Trump e Lula concordam ao criticar Biden por não buscar uma solução diplomática. Por isso, a oposição do público americano à Guerra da Ucrânia, como o jornal The New York Times informou, vem aumentando, mas quase exclusivamente entre conservadores. O fato de Trump ser o primeiro presidente dos EUA em décadas a não envolver os EUA em uma nova guerra —e um fato indiscutível— é o que ele costuma ouvir como sua realização de maior orgulho.

Também se vê esse realinhamento na visão das agências de inteligência como a CIA e o FBI. Pesquisas mostram que os democratas cada vez mais as admiram, e os republicanos cada vez mais as rejeitam.

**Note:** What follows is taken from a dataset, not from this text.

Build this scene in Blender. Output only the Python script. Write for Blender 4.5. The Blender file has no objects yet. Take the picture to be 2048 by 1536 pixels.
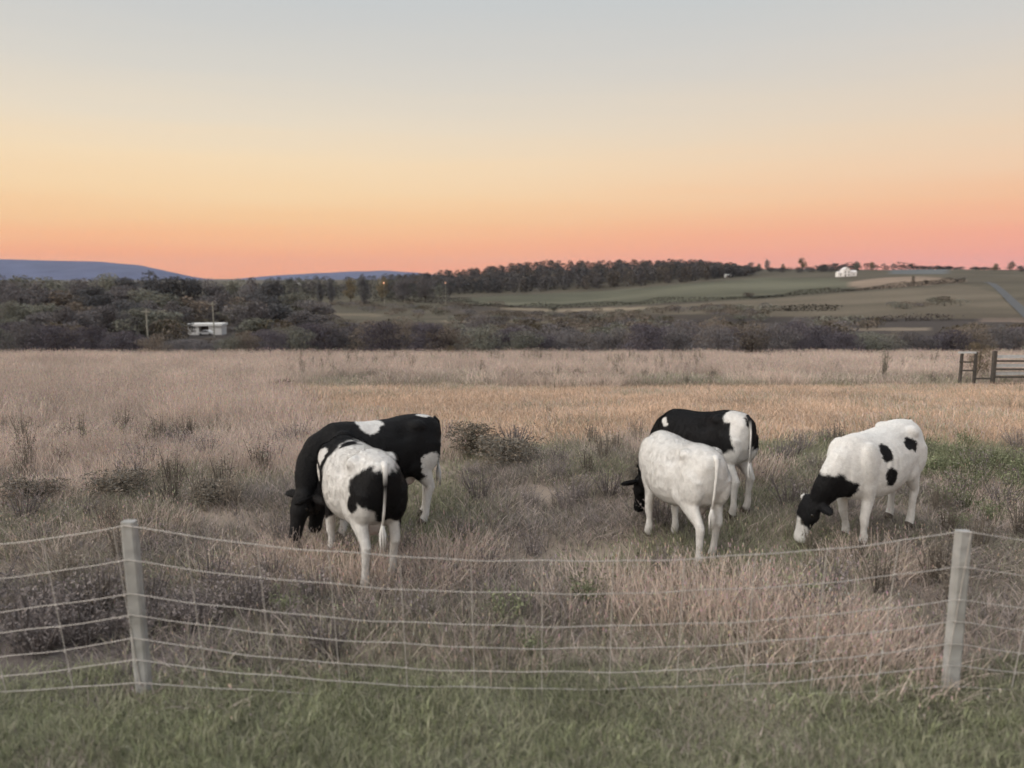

Por isso, um dos primeiros passos da nova maioria republicana foi criar o primeiro comitê investigativo em décadas com foco nas agências de inteligência.

Em 2021, quando eclodiram protestos em Cuba, o establishment dos dois partidos se uniu em apoio aos protestos. A única dissidência veio do apresentador conservador Tucker Carlson, o mais popular da TV dos EUA, que questionava o que dava direito às elites americanas de interferir em Cuba. É também o programa de Tucker o único lugar em que se ouve oposição à campanha dos EUA contra o governo venezuelano de Nicolás Maduro.

Os brasileiros gostam de anunciar que seu país "não é para amadores" e que as realidades políticas do Brasil são complexas e dinâmicas. Isso certamente é verdade, mas se aplica também aos EUA.

Muitas das suposições sobre o sistema político nos Estados Unidos são distorcidas por crenças de décadas atrás. O fato de a CIA e o MI6 preferirem Lula a Bolsonaro ou de a mensagem antiguerra de Lula ressoar mais entre os conservadores que os progressistas nos EUA ilustra isso. Resta ver se o establishment ocidental continuará gostando de Lula se ele repetir a postura autônoma do passado.